* _Records shown_:
/---
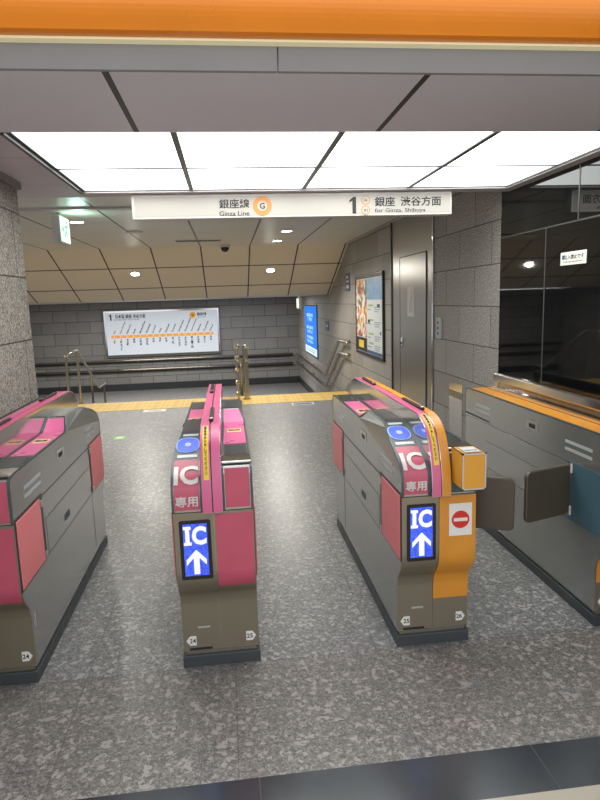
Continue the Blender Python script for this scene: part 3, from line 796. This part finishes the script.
\---
/---
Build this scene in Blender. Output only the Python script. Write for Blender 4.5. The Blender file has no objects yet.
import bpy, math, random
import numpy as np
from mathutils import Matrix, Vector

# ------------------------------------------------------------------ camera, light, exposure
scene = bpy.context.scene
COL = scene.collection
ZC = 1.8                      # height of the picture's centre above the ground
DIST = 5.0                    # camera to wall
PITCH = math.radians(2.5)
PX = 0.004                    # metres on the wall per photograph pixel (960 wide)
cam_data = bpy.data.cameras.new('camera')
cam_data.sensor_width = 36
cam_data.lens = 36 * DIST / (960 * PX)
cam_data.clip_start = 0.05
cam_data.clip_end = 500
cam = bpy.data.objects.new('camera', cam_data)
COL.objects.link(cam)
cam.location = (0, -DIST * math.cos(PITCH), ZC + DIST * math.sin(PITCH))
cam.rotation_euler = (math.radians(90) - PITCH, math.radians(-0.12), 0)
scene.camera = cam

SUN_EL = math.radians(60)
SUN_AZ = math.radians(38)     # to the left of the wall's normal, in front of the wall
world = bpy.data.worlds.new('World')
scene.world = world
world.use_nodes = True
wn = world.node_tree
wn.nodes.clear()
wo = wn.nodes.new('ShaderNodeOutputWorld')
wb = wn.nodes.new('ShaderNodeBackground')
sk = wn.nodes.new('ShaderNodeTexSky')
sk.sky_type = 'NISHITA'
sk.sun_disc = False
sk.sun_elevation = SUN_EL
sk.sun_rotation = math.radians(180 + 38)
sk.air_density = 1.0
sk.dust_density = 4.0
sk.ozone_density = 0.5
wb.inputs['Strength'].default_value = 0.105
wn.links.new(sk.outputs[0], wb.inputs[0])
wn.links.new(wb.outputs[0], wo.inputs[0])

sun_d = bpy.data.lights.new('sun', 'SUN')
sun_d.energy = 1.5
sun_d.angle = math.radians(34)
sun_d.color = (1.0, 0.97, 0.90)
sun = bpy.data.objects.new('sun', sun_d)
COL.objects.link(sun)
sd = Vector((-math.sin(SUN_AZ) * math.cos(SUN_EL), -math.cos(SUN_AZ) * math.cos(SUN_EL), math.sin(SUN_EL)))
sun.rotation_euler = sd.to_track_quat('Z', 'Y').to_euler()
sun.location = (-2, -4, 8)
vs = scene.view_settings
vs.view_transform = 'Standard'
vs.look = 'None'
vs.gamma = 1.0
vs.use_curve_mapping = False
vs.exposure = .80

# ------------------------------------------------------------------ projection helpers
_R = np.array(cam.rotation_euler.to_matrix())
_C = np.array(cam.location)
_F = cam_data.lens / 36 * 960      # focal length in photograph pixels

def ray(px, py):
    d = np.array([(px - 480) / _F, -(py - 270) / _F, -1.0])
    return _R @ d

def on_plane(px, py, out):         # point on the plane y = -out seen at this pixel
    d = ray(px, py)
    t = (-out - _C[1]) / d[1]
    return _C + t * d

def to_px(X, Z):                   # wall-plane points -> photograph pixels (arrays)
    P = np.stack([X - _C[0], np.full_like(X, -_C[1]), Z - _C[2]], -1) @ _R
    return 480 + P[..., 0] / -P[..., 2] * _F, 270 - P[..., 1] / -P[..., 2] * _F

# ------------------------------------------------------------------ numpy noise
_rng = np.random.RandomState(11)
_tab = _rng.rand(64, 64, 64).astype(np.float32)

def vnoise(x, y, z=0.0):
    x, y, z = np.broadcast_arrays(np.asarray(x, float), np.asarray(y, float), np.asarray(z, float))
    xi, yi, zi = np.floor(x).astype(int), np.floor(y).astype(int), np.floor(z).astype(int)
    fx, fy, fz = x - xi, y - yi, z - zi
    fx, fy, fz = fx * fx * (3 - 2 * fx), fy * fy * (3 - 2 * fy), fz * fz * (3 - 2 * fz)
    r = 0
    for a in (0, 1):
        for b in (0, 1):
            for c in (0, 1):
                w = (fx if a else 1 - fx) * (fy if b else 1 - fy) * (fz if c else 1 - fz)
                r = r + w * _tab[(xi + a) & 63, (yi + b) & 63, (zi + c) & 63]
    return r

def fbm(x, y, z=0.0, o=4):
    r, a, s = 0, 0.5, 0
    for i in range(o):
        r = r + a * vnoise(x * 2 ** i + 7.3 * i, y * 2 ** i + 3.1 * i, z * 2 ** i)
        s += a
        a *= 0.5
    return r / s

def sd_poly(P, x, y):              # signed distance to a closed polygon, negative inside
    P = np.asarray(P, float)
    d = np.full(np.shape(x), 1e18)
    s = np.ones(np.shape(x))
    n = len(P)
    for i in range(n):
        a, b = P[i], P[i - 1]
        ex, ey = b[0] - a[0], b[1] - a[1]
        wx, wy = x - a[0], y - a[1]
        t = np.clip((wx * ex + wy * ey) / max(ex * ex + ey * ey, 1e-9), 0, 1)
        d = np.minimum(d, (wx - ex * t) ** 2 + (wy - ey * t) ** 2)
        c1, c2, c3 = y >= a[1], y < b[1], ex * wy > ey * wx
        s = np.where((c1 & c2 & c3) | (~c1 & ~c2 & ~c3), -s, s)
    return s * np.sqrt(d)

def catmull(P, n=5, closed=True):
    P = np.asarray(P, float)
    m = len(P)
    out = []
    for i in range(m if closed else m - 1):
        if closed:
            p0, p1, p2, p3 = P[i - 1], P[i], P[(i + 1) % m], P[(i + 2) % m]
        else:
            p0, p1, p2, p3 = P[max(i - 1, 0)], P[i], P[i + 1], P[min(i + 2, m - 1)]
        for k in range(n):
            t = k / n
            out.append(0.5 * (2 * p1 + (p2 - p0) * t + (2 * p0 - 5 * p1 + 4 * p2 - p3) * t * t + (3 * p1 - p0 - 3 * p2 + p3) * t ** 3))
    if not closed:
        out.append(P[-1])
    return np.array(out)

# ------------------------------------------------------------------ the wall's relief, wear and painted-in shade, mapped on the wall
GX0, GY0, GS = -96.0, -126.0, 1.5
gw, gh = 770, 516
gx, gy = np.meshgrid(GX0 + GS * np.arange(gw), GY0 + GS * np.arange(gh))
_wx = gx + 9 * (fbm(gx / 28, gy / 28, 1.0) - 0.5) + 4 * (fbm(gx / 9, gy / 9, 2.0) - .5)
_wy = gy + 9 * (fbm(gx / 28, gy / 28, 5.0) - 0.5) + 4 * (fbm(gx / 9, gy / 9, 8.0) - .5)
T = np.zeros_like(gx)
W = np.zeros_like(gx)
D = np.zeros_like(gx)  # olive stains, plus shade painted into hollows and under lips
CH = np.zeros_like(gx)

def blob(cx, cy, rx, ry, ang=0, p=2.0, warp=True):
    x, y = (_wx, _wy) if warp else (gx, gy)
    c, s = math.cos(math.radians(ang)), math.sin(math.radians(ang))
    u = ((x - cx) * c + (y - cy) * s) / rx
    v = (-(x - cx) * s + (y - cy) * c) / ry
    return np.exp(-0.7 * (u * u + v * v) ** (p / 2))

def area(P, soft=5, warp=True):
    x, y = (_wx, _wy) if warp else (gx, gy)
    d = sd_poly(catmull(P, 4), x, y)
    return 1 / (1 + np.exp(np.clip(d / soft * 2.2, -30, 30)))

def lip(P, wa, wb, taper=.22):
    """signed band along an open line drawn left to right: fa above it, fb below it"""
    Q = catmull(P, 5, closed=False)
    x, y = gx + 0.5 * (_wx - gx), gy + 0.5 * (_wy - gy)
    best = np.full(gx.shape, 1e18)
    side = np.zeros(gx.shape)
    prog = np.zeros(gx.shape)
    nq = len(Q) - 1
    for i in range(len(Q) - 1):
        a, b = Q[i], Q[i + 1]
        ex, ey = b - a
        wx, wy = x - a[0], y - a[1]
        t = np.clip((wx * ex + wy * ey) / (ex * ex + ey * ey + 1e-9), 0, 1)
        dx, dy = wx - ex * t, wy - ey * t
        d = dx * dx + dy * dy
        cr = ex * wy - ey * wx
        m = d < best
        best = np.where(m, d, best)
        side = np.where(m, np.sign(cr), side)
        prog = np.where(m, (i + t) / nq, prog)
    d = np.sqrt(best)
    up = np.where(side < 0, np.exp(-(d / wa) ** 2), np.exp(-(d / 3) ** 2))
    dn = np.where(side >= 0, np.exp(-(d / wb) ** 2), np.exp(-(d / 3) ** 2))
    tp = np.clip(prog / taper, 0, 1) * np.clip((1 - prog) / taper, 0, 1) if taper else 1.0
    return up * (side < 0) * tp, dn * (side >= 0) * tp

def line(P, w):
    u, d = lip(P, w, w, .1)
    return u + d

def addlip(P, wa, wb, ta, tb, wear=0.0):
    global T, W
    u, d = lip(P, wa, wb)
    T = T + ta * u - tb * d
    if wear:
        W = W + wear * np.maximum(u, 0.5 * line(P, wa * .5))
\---
* _The task_:
Filter the records above and return every line that holds the word "this".

* _Exercise answer_:
Continue the Blender Python script for this scene: part 3, from line 796. This part finishes the script.
Build this scene in Blender. Output only the Python script. Write for Blender 4.5. The Blender file has no objects yet.
def on_plane(px, py, out):         # point on the plane y = -out seen at this pixel